## Exercise prompt:
Both boundary lines count: repeat, exactly and alone, the lines from the one containing "1500 pixels high." to the one containing "return (o[0], o[1], o[2], 1.0)", with pictures left out.

## Records for processing:
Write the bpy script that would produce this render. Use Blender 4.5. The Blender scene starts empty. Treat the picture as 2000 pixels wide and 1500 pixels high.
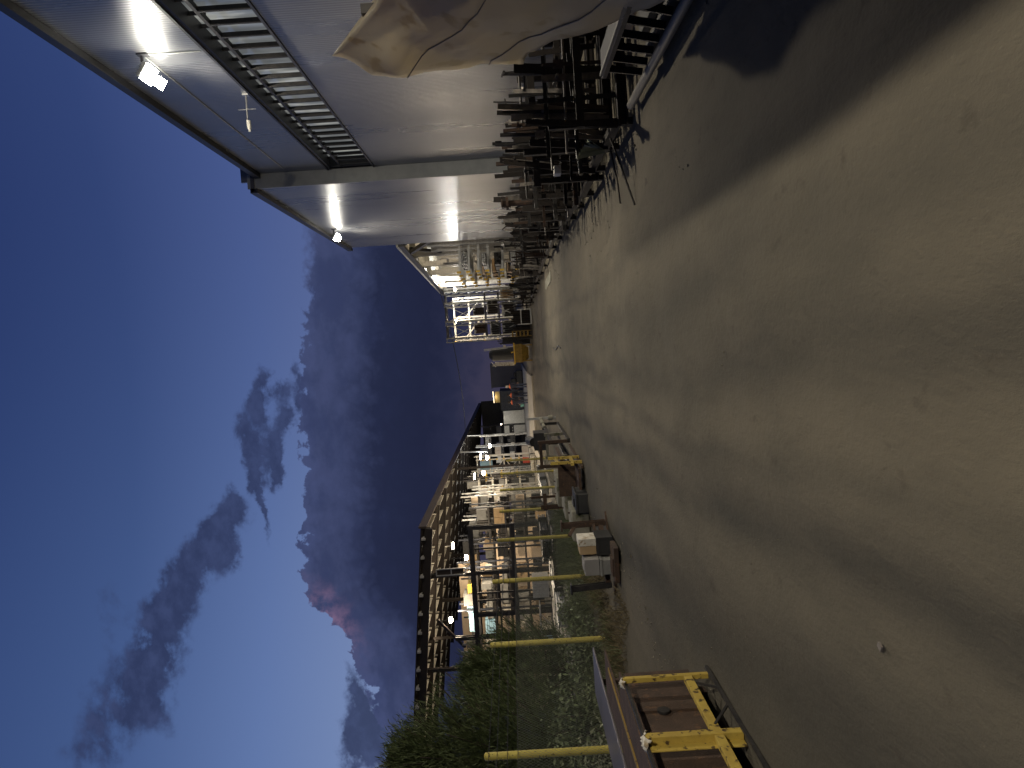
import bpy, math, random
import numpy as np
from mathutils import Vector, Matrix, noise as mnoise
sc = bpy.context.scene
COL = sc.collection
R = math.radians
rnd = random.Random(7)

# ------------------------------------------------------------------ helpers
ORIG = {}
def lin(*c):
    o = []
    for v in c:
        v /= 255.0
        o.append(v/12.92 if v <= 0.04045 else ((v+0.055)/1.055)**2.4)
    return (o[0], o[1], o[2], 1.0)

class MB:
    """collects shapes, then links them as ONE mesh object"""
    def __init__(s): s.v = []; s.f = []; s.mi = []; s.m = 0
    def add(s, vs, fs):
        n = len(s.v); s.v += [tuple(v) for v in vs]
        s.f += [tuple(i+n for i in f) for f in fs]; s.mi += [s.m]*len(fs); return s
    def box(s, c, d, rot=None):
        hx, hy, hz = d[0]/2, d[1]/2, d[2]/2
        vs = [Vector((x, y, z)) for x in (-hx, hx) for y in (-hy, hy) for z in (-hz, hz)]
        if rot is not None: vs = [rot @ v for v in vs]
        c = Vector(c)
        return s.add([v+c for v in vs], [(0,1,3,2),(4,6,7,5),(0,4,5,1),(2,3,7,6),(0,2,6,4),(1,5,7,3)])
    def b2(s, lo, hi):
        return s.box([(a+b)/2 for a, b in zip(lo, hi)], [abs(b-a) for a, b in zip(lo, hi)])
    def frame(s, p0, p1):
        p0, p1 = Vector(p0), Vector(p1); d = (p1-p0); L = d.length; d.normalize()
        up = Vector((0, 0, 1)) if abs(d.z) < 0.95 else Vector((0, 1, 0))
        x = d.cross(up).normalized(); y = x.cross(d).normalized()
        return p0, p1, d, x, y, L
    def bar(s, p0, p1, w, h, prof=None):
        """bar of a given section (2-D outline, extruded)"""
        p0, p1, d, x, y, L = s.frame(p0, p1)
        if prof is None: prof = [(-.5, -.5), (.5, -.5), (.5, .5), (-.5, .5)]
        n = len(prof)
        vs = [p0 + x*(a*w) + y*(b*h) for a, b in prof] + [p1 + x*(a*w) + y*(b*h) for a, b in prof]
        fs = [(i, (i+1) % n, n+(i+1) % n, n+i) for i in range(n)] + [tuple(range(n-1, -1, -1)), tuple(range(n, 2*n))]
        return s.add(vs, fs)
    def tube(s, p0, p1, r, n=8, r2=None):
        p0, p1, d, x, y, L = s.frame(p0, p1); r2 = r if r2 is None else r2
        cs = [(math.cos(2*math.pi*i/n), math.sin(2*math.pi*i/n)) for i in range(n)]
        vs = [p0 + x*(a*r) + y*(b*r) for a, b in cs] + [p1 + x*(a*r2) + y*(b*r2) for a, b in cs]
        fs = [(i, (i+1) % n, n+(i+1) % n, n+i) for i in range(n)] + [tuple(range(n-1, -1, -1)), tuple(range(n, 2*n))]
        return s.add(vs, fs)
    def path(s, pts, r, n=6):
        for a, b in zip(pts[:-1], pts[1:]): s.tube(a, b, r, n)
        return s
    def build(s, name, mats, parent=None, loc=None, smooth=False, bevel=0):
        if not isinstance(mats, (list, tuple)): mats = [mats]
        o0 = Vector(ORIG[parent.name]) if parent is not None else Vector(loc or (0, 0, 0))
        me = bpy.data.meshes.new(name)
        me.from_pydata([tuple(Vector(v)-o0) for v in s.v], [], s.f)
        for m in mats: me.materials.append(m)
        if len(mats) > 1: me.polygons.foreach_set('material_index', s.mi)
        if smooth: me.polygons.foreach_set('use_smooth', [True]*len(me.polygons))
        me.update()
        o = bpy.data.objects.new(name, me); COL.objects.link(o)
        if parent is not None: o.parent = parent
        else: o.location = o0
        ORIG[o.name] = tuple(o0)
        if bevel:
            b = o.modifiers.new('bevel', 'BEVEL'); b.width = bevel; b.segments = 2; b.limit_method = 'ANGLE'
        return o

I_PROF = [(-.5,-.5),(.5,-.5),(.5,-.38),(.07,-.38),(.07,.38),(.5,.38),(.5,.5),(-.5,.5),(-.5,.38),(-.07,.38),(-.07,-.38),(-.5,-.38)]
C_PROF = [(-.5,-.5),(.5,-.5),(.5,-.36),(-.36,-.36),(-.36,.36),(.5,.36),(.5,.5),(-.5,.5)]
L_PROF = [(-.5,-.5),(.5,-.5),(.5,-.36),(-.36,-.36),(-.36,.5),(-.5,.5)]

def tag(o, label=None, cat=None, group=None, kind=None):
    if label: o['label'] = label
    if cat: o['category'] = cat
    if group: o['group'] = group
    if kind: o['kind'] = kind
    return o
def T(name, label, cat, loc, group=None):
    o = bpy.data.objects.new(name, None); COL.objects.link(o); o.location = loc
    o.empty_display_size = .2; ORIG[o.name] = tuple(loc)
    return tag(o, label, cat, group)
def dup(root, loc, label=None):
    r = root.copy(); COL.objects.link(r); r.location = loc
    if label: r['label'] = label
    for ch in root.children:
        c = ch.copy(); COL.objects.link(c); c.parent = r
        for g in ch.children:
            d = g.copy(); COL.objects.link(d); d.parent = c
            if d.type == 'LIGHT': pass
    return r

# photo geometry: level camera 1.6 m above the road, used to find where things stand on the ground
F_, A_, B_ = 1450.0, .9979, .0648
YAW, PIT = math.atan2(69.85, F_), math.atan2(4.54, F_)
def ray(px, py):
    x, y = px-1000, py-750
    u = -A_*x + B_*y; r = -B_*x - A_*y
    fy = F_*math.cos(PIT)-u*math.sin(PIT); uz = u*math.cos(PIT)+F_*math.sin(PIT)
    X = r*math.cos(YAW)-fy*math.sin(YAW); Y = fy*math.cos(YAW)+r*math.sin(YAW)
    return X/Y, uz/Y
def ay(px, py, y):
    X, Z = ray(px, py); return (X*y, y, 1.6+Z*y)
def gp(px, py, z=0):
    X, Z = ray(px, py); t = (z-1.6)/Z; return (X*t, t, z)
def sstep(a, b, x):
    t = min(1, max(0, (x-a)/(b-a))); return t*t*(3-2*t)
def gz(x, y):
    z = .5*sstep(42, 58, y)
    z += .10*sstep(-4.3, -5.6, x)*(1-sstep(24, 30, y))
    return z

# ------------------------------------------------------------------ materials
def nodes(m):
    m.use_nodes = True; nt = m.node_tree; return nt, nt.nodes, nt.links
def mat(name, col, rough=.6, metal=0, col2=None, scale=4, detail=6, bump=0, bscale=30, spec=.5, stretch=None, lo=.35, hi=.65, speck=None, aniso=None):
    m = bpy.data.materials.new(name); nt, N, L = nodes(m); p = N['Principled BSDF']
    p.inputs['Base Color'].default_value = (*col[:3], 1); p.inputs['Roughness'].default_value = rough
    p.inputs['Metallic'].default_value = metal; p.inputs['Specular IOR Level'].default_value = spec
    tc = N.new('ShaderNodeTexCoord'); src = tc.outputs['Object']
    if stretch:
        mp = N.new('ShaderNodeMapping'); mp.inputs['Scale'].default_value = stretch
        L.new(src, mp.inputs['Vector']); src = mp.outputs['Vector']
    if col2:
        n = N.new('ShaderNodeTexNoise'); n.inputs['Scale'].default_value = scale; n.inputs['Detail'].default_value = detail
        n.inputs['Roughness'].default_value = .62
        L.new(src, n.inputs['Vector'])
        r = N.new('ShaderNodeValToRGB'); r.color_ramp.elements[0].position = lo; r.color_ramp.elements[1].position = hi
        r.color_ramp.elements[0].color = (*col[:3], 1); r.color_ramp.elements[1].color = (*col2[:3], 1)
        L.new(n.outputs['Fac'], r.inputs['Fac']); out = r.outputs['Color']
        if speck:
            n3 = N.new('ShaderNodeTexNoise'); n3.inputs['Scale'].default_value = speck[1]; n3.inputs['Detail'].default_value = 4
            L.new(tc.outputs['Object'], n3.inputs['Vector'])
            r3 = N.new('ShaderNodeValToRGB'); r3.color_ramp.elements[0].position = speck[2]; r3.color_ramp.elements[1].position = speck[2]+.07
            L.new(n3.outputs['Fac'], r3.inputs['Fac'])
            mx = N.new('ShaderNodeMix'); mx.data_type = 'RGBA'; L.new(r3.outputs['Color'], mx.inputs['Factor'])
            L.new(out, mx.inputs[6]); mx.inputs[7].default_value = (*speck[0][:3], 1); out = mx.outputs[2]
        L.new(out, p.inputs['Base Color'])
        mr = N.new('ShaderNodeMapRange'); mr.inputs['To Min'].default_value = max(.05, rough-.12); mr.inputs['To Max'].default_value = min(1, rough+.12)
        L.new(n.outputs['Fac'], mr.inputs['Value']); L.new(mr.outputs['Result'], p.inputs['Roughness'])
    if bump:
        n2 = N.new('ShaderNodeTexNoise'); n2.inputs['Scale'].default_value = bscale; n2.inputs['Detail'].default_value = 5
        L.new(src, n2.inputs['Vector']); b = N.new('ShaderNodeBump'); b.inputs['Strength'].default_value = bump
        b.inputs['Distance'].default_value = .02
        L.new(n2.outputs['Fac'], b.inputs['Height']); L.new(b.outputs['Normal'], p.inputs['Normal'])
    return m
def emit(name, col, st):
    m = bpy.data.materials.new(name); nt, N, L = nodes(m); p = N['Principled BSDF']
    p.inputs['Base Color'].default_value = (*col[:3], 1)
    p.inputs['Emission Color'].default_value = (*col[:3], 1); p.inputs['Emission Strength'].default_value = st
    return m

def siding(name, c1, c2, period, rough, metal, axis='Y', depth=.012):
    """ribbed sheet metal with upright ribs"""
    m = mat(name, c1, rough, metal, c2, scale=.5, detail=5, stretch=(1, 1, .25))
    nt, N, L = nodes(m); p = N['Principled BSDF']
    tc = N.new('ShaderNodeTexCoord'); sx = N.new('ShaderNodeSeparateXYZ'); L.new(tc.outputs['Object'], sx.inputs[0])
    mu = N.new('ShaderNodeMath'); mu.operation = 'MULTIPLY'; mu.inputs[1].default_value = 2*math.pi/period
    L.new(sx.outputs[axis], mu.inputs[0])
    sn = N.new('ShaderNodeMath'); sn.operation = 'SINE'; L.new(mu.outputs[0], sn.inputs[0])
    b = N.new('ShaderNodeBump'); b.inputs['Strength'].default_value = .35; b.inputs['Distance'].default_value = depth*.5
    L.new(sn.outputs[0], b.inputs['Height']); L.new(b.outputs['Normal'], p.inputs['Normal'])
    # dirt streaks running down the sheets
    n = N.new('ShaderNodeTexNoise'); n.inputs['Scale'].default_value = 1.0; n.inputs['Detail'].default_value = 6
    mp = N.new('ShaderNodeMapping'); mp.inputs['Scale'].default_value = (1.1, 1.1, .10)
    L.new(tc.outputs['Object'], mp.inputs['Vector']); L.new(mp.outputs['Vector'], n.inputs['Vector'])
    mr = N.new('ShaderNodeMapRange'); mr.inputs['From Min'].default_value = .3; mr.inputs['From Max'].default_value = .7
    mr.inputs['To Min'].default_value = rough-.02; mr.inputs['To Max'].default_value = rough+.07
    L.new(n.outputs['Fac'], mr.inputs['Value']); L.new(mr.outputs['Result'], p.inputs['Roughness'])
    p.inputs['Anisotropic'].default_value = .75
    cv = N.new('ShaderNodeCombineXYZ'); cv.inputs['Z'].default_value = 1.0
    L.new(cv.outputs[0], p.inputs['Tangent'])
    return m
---
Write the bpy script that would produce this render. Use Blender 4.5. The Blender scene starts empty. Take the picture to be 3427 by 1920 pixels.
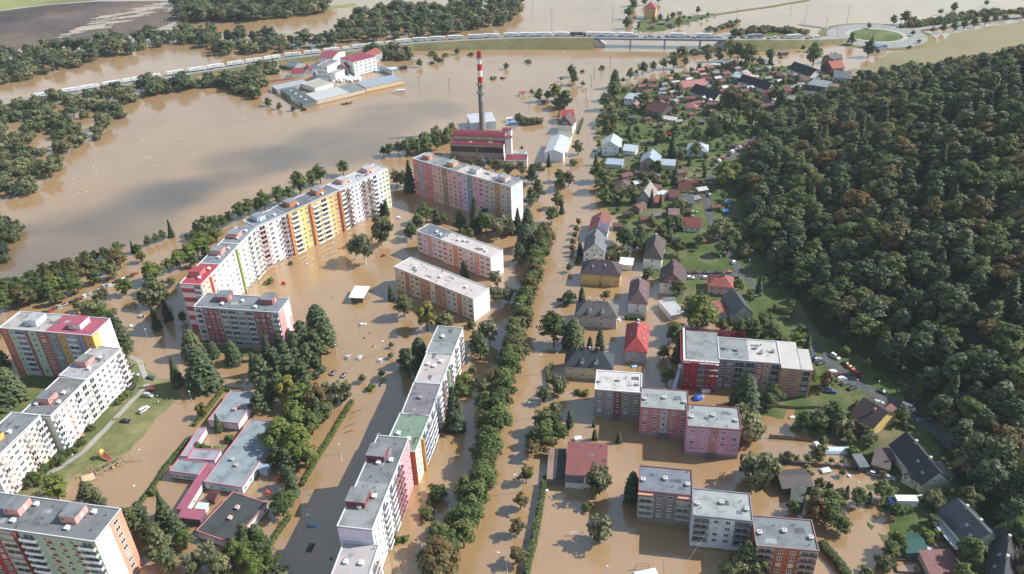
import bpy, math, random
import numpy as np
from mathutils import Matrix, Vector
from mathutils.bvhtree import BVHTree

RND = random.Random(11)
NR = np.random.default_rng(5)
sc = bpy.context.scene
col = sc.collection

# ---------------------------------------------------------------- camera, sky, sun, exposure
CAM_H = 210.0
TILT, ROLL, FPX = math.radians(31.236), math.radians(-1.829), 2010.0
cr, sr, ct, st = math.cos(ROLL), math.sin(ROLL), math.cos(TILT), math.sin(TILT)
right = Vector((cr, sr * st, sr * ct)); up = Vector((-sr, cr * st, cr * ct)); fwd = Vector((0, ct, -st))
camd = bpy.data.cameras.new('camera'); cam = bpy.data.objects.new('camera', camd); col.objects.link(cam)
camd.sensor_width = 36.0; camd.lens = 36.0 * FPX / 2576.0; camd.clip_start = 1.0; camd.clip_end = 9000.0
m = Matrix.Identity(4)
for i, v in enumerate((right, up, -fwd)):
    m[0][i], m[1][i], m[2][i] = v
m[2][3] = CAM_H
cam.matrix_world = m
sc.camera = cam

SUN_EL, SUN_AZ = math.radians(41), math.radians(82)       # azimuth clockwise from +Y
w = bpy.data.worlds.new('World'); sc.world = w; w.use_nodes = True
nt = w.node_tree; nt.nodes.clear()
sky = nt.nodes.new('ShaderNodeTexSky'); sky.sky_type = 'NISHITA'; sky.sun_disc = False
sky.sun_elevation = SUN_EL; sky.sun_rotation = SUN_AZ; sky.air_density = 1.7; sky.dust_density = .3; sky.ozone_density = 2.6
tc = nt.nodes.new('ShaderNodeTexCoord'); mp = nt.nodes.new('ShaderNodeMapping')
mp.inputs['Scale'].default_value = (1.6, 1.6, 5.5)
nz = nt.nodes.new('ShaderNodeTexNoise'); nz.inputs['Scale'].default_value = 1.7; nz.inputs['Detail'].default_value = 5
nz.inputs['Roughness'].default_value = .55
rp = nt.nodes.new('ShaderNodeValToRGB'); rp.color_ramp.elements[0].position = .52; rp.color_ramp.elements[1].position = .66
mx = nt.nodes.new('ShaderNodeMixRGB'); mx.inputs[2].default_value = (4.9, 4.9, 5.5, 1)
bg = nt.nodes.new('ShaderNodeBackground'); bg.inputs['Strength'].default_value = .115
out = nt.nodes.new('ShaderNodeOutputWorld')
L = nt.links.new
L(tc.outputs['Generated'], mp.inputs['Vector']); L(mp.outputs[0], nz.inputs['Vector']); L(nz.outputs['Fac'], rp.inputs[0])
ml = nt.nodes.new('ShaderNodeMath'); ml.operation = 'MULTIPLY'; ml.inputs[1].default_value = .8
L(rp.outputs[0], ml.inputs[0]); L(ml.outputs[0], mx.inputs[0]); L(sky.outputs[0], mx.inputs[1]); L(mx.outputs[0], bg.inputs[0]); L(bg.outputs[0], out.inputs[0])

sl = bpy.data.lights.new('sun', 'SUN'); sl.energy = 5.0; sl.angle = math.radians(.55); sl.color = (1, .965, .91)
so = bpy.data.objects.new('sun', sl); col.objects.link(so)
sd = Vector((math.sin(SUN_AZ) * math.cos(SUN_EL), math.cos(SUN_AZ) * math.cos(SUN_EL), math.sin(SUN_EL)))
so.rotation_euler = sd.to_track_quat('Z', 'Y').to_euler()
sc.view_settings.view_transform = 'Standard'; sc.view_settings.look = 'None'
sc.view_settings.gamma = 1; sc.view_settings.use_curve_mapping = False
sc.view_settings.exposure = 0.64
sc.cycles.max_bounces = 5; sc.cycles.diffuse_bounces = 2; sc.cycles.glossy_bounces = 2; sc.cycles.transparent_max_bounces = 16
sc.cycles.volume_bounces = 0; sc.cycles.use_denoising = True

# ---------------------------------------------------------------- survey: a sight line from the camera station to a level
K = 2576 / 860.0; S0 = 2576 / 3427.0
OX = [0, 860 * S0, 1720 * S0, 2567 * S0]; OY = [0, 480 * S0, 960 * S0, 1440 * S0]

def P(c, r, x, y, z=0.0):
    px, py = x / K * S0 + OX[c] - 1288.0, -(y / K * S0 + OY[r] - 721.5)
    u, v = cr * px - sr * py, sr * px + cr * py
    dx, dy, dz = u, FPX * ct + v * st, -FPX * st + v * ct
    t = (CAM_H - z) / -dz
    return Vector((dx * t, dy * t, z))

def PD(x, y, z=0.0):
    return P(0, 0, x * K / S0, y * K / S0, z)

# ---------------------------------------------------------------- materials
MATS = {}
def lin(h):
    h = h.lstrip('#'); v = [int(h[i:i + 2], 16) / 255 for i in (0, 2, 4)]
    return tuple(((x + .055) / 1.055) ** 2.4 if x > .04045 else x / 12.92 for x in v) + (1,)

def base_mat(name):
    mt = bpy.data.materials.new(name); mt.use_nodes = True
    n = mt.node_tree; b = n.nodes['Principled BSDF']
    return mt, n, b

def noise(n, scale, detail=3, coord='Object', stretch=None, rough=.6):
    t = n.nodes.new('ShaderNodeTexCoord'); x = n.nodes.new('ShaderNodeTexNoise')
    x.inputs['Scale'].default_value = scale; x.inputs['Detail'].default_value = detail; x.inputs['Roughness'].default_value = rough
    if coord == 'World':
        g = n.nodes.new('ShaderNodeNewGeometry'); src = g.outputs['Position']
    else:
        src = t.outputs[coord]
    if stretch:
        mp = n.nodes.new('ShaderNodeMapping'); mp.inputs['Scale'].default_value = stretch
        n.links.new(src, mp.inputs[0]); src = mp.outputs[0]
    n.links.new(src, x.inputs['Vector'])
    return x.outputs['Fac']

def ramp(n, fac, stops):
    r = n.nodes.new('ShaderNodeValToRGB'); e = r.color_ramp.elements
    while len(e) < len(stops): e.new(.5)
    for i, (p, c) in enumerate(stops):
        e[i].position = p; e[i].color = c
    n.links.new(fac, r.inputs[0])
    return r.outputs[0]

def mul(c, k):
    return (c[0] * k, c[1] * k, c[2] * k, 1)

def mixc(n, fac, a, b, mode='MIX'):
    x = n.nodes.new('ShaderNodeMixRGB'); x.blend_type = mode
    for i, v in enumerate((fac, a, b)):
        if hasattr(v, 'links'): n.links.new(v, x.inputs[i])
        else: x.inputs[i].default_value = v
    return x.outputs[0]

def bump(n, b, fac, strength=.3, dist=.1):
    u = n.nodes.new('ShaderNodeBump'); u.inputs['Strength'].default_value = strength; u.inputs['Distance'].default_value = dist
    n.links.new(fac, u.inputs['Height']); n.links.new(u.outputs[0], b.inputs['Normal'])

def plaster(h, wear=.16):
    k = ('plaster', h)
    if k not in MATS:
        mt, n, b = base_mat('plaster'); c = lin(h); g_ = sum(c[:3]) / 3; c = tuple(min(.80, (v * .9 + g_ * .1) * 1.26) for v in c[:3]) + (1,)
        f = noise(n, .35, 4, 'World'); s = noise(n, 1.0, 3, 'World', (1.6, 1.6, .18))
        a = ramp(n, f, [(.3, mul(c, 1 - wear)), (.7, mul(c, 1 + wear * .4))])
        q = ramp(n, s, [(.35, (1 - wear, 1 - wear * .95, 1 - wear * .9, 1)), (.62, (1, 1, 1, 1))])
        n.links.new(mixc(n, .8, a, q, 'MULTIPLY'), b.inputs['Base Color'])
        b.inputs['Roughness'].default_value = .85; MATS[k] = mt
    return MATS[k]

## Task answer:
Write the bpy script that would produce this render. Use Blender 4.5. The Blender scene starts empty. Treat the picture as 2000 pixels wide and 1500 pixels high.
import bpy, math, random
import numpy as np
from mathutils import Vector, Matrix, noise as mnoise
sc = bpy.context.scene
COL = sc.collection
R = math.radians
rnd = random.Random(7)

# ------------------------------------------------------------------ helpers
ORIG = {}
def lin(*c):
    o = []
    for v in c:
        v /= 255.0
        o.append(v/12.92 if v <= 0.04045 else ((v+0.055)/1.055)**2.4)
    return (o[0], o[1], o[2], 1.0)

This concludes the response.